5.November 2017 im Barnim
Eine kurze Wanderung und ein kurzweilig langer Tag
Überwindung gehört dazu, im Dunklen aufzubrechen aus Berlin und die Umständlichkeiten der permanenten Nahverkehrsprobleme mit Gleichmut wegzustecken.
Der Ackerweg um Rüdnitz ist ein Umweg, dafür erspare ich mir die eintönig lange Bahnhofstraße.
Am Ortsende eine “Wilde Gärtnerei”: sympathisch beschränkt man sich auf die notwendigsten Tätigkeiten, schließlich ist Unkraut essbar. Eine Möglichkeit gleich über den Bach weiter finde ich nicht. Zwar hab ich Stiefel an, aber immer noch am Anfang meines Weges möchte ich kein Risiko eingehen. Also regulär und stracks nach Lobetal: ein kleines Paradies von Friedrich von Bodelschwingh gegründet.

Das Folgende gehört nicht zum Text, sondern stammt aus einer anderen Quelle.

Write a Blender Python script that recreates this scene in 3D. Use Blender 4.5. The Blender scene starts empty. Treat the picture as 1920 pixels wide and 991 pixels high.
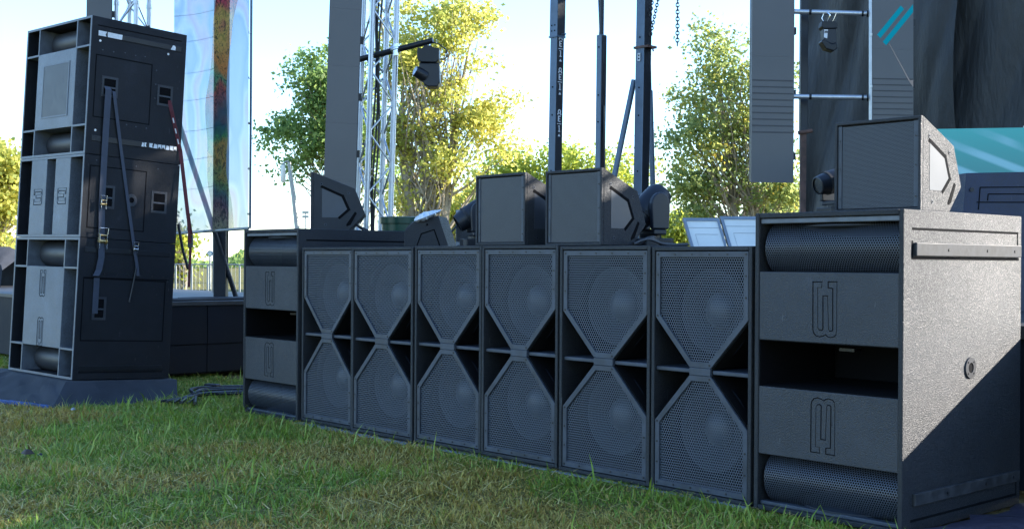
import bpy, math, random
import numpy as np
from mathutils import Vector, Matrix

random.seed(7)
rng = np.random.default_rng(11)
scene = bpy.context.scene
COL = scene.collection
PI = math.pi

# ------------------------------------------------------------------ camera
CZ = 1.0673
F_PX, YAW, PITCH, ROLL = 2292.88, 0.8396, -0.0017, 0.0063
IW, IH = 1920.0, 991.0
fwd = Vector((-math.sin(YAW) * math.cos(PITCH), math.cos(YAW) * math.cos(PITCH), math.sin(PITCH)))
rgt0 = Vector((math.cos(YAW), math.sin(YAW), 0))
up0 = rgt0.cross(fwd)
rgt = rgt0 * math.cos(ROLL) + up0 * math.sin(ROLL)
upv = up0 * math.cos(ROLL) - rgt0 * math.sin(ROLL)
cam_d = bpy.data.cameras.new('camera')
cam = bpy.data.objects.new('camera', cam_d)
COL.objects.link(cam)
cam.matrix_world = Matrix(((rgt.x, upv.x, -fwd.x, 0), (rgt.y, upv.y, -fwd.y, 0), (rgt.z, upv.z, -fwd.z, CZ), (0, 0, 0, 1)))
cam_d.sensor_fit = 'HORIZONTAL'
cam_d.sensor_width = 36.0
cam_d.lens = F_PX / IW * 36.0
cam_d.clip_start = 0.05
cam_d.clip_end = 3000
scene.camera = cam

# ------------------------------------------------------------------ sky, sun, exposure
SUN_AZ = math.radians(30.0)      # clockwise from +Y
SUN_EL = math.radians(21.2)
world = bpy.data.worlds.new('World')
scene.world = world
world.use_nodes = True
wn = world.node_tree
wn.nodes.clear()
w_out = wn.nodes.new('ShaderNodeOutputWorld')
w_bg = wn.nodes.new('ShaderNodeBackground')
w_sky = wn.nodes.new('ShaderNodeTexSky')
w_sky.sky_type = 'NISHITA'
w_sky.sun_disc = False
w_sky.sun_elevation = SUN_EL
w_sky.sun_rotation = SUN_AZ
w_sky.air_density = 1.0
w_sky.dust_density = 0.15
w_sky.ozone_density = 3.0
w_bg.inputs['Strength'].default_value = 0.15
wn.links.new(w_sky.outputs[0], w_bg.inputs[0])
wn.links.new(w_bg.outputs[0], w_out.inputs[0])
sun_d = bpy.data.lights.new('sun', 'SUN')
sun_d.energy = 5.0
sun_d.angle = math.radians(0.53)
sun_d.color = (1.0, 0.89, 0.74)
sun = bpy.data.objects.new('sun', sun_d)
COL.objects.link(sun)
to_sun = Vector((math.sin(SUN_AZ) * math.cos(SUN_EL), math.cos(SUN_AZ) * math.cos(SUN_EL), math.sin(SUN_EL)))
sun.rotation_euler = to_sun.to_track_quat('Z', 'Y').to_euler()
sun.location = (0, 0, 30)
vs = scene.view_settings
vs.view_transform = 'Standard'
vs.look = 'None'
vs.exposure = 1.8
vs.gamma = 1.0
vs.use_white_balance = True
vs.white_balance_temperature = 5950
vs.use_curve_mapping = False
scene.render.engine = 'CYCLES'
scene.cycles.max_bounces = 8
scene.cycles.transparent_max_bounces = 12

# ------------------------------------------------------------------ helpers
def ray(px, py):
    return fwd + rgt * ((px - IW / 2) / F_PX) - upv * ((py - IH / 2) / F_PX)
CAM = Vector((0, 0, CZ))
def P(px, py, depth): return CAM + ray(px, py) * depth
def onY(px, py, Y): k = ray(px, py); return CAM + k * (Y / k.y)
def onX(px, py, X): k = ray(px, py); return CAM + k * (X / k.x)
def onZ(px, py, Z): k = ray(px, py); return CAM + k * ((Z - CZ) / k.z)

def tag(o, label=None, cat=None, group=None, kind=None):
    if label: o['label'] = label
    if cat: o['category'] = cat
    if group: o['group'] = group
    if kind: o['kind'] = kind
    return o

def thing(name, label, cat, loc=(0, 0, 0), rz=0.0, group=None, mat=None):
    o = bpy.data.objects.new(name, None)
    o.empty_display_size = 0.1
    COL.objects.link(o)
    if mat is not None:
        o.matrix_world = mat
    else:
        o.location = loc
        o.rotation_euler = (0, 0, rz)
    return tag(o, label, cat, group)

def copy_tree(o, parent=None):
    c = o.copy()
    COL.objects.link(c)
    c.parent = parent
    for ch in list(o.children):
        copy_tree(ch, c)
    return c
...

Das Begegnungszentrum in Lobetal erinnert mich an Fröbels “Allgemeine Deutsche Bildungsanstalt”, von dem Vater des “Kindergartens” als “Erziehungstal” in Keilhau (Thüringen) angelegt – sommersonnige Ferien-Kindheitserinnerungen wie diese Architektur.
Und der Herbst zeigt sich heute an diesem Rand des Biesenthaler Beckens von seiner prächtigsten Seite.
Nach einer kurzen, aber landschaftlich abwechslungsreichen Wanderung gesucht und gefunden: die SOLAWI, Solidarische Landwirtschaft.
Ungefähr 50 Menschen versorgen sich von diesem SOLAWI-Hof am Rand des Biesentaler Beckens mit Gemüse. Die Ackerfläche wird nach den Prinzipien der Permakultur/Fukuoka bearbeitet.
Um ungewünschte Rückstände aus der Tierhaltung zu vermeiden, werden die Grünabfälle sofort wieder als Düngung eingesetzt.
Sogar die Erde wird vorsichtig abgestreift, nicht für das sachgemäße Lagern, sondern guter Boden ist mitten im Wald rar.
Die Felder sind leer gewühlt und nicht nur die Kinder gehen glücklich nach Hause.
Im Programm des Hofes steht: “Wir versuchen, ein resilientes Gemeingut zu organisieren.” Schon die Kleinsten haben heute davon profitiert.
Vieles dieser Gegend war früher militärisches Sperrgebiet. In meiner Erinnerung standen wir in der näheren Umgebung von Berlin ständig mit unseren Fahrrädern vor Sperrzäunen. Jetzt gruseln die Hinterlassenschaften. Aber dieser Tag in mehr als nur “netter” Gemeinschaft hat mich stabilisiert: ich werfe wenigstens einen kurzen Blick in diese Abgründe vor der künstlichen “Felswand”.
Dann muss ich abbiegen. Hier kann seit Xavier kaum jemand gegangen sein: der Weg ist über weite Strecke unkenntlich verbarrikadiert von allen möglichen Baumarten. Das Umgehen kostet Zeit.
Kein Ende abzusehen – nervös verwackle ich alle Fotos, vielleicht ist es auch bereits zu dunkel für ein gutes Foto zwischen übereinander getürmten Stämmen und noch dicht belaubten Ästen. Etwas dunkler und ich müsste zurück gehen.
Der graue Himmel beginnt winzige, gar nicht kalte Regentröpfchen zu versprühen. Aber was macht das schon nach einem so herrlichen Sonnentag. Brandenburger, schon gar nicht Berliner Wetterberichten sollte man selten trauen, zu unterschiedlich wirken die geographischen Besonderheiten auf Wind und Wolken.
Im Regen in einer Nische des verfallenen Bahnhofgebäudes. Schade, Rüdnitz ist ein richtig schönes Dorf. Aber die Menschen fahren hier wohl alle Auto. Mit dem ÖNV geht zu viel schief. Auch der abendliche Ticker lässt Schlimmes ahnen, für wie lange wird nicht angezeigt.
Gemeinsam gewandert bin ich zwar nicht, aber sehr sympathische Gemeinsamkeiten haben doch diesen Tag bestimmt.